Well no. The people voted in Clinton, and the Electoral College upweighted some votes and downweighted others in a way that favors Trump. The EC once had a distinct purpose, but right now just seems to give Republicans a structural advantage, to the ultimate detriment of Democrats and Democrat-leaners in small or rural states.
No, they really didn't. The Electoral College is not some sort of state secret. Presidential elections have worked that way for over two hundred years. Complaining about the winner in the EC becoming President is like complaining that if we'd counted score by the number of strikeouts instead of runs, the Indians would have won the World Series. True, but so what?
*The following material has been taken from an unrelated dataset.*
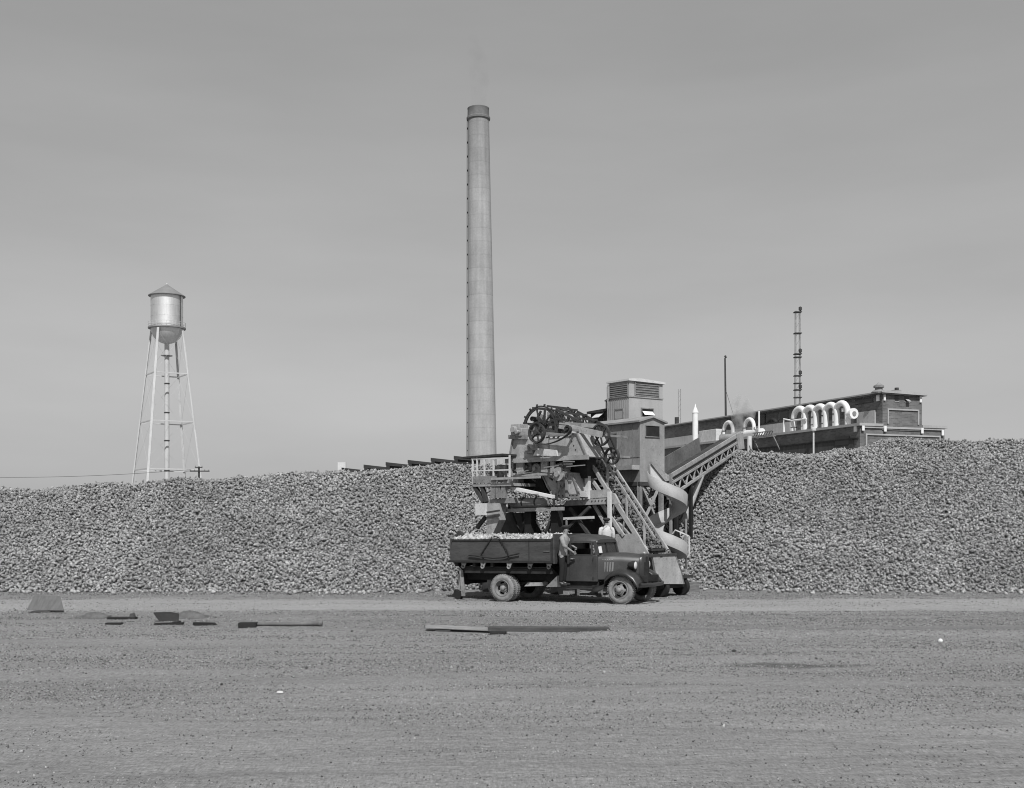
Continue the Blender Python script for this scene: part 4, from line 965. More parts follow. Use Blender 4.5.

We don't count by strikeouts, we never have, and if the rules changed the teams would have played differently so you can't draw a useful parallel anyway.
I didn't hear a lot of Democrats complaining about a "de facto one-party state" when they were chirping excitedly about gaining a permanent demographic majority a few months back, so forgive me if this sudden concern over the topic does not come off as entirely sincere.
A whole bunch of states turned on a few hundred thousand votes. It's hard to sell that as a structural advantage. The Republicans have probably paid more attention to the dynamics of it.
I agree that it is not healthy that ~10-12 states have higher importance in the presidential election, but it would be rather similar in a straight popular election.
An intermediate step would be to increase the size of the House of Representatives.